** Start of Data excerpt **
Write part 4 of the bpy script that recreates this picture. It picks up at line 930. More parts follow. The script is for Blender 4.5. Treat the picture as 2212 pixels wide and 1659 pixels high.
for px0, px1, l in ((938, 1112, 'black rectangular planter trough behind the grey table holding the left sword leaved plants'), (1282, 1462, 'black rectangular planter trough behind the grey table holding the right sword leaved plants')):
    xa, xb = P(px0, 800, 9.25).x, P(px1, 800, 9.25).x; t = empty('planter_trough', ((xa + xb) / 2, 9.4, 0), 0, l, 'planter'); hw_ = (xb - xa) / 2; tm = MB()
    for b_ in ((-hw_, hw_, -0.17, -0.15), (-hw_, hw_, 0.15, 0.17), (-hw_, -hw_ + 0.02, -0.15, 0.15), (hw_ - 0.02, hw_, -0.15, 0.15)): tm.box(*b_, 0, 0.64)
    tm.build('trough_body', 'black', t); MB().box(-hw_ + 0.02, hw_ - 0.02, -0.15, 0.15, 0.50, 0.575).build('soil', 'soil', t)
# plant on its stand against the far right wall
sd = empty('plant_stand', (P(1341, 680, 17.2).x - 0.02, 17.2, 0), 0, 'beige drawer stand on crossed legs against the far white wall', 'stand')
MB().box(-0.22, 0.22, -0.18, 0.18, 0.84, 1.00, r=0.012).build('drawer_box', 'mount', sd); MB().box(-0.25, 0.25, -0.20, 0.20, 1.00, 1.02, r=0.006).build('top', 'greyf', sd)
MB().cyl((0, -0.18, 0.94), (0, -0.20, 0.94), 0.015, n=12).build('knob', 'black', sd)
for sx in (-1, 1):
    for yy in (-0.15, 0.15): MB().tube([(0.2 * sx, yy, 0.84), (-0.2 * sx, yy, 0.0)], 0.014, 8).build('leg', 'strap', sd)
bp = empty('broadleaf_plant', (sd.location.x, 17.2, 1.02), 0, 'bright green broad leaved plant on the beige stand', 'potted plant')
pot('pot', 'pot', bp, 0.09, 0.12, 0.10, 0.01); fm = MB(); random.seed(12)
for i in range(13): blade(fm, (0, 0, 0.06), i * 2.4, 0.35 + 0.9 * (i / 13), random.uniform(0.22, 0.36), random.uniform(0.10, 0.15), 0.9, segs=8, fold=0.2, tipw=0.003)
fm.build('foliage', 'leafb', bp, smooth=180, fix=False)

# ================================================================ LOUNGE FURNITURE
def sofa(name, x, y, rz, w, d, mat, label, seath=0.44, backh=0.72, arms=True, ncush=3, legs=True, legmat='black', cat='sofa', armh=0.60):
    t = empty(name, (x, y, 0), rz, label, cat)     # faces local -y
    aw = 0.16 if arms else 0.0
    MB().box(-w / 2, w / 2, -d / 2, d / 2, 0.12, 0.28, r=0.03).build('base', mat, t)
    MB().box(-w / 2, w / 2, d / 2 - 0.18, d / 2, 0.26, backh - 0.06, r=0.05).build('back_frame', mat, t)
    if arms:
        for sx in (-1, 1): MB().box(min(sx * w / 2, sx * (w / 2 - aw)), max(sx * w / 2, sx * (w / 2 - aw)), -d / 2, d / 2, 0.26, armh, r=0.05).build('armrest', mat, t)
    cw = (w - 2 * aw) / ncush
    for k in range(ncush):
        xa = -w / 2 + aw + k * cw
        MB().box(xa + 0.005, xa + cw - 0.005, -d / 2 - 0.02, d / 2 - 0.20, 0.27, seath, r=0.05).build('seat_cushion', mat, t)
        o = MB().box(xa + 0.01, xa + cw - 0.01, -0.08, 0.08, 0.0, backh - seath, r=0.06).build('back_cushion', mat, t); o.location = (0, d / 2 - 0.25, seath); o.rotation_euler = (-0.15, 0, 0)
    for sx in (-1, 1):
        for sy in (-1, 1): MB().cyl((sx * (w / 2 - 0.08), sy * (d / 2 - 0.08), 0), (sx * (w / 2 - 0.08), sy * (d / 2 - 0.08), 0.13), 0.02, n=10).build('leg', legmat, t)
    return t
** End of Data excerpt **
* [Directions]: Extract all of the data above without altering anything.

* [Output]:
Write part 4 of the bpy script that recreates this picture. It picks up at line 930. More parts follow. The script is for Blender 4.5. Treat the picture as 2212 pixels wide and 1659 pixels high.
for px0, px1, l in ((938, 1112, 'black rectangular planter trough behind the grey table holding the left sword leaved plants'), (1282, 1462, 'black rectangular planter trough behind the grey table holding the right sword leaved plants')):
    xa, xb = P(px0, 800, 9.25).x, P(px1, 800, 9.25).x; t = empty('planter_trough', ((xa + xb) / 2, 9.4, 0), 0, l, 'planter'); hw_ = (xb - xa) / 2; tm = MB()
    for b_ in ((-hw_, hw_, -0.17, -0.15), (-hw_, hw_, 0.15, 0.17), (-hw_, -hw_ + 0.02, -0.15, 0.15), (hw_ - 0.02, hw_, -0.15, 0.15)): tm.box(*b_, 0, 0.64)
    tm.build('trough_body', 'black', t); MB().box(-hw_ + 0.02, hw_ - 0.02, -0.15, 0.15, 0.50, 0.575).build('soil', 'soil', t)
# plant on its stand against the far right wall
sd = empty('plant_stand', (P(1341, 680, 17.2).x - 0.02, 17.2, 0), 0, 'beige drawer stand on crossed legs against the far white wall', 'stand')
MB().box(-0.22, 0.22, -0.18, 0.18, 0.84, 1.00, r=0.012).build('drawer_box', 'mount', sd); MB().box(-0.25, 0.25, -0.20, 0.20, 1.00, 1.02, r=0.006).build('top', 'greyf', sd)
MB().cyl((0, -0.18, 0.94), (0, -0.20, 0.94), 0.015, n=12).build('knob', 'black', sd)
for sx in (-1, 1):
    for yy in (-0.15, 0.15): MB().tube([(0.2 * sx, yy, 0.84), (-0.2 * sx, yy, 0.0)], 0.014, 8).build('leg', 'strap', sd)
bp = empty('broadleaf_plant', (sd.location.x, 17.2, 1.02), 0, 'bright green broad leaved plant on the beige stand', 'potted plant')
pot('pot', 'pot', bp, 0.09, 0.12, 0.10, 0.01); fm = MB(); random.seed(12)
for i in range(13): blade(fm, (0, 0, 0.06), i * 2.4, 0.35 + 0.9 * (i / 13), random.uniform(0.22, 0.36), random.uniform(0.10, 0.15), 0.9, segs=8, fold=0.2, tipw=0.003)
fm.build('foliage', 'leafb', bp, smooth=180, fix=False)

# ================================================================ LOUNGE FURNITURE
def sofa(name, x, y, rz, w, d, mat, label, seath=0.44, backh=0.72, arms=True, ncush=3, legs=True, legmat='black', cat='sofa', armh=0.60):
    t = empty(name, (x, y, 0), rz, label, cat)     # faces local -y
    aw = 0.16 if arms else 0.0
    MB().box(-w / 2, w / 2, -d / 2, d / 2, 0.12, 0.28, r=0.03).build('base', mat, t)
    MB().box(-w / 2, w / 2, d / 2 - 0.18, d / 2, 0.26, backh - 0.06, r=0.05).build('back_frame', mat, t)
    if arms:
        for sx in (-1, 1): MB().box(min(sx * w / 2, sx * (w / 2 - aw)), max(sx * w / 2, sx * (w / 2 - aw)), -d / 2, d / 2, 0.26, armh, r=0.05).build('armrest', mat, t)
    cw = (w - 2 * aw) / ncush
    for k in range(ncush):
        xa = -w / 2 + aw + k * cw
        MB().box(xa + 0.005, xa + cw - 0.005, -d / 2 - 0.02, d / 2 - 0.20, 0.27, seath, r=0.05).build('seat_cushion', mat, t)
        o = MB().box(xa + 0.01, xa + cw - 0.01, -0.08, 0.08, 0.0, backh - seath, r=0.06).build('back_cushion', mat, t); o.location = (0, d / 2 - 0.25, seath); o.rotation_euler = (-0.15, 0, 0)
    for sx in (-1, 1):
        for sy in (-1, 1): MB().cyl((sx * (w / 2 - 0.08), sy * (d / 2 - 0.08), 0), (sx * (w / 2 - 0.08), sy * (d / 2 - 0.08), 0.13), 0.02, n=10).build('leg', legmat, t)
    return t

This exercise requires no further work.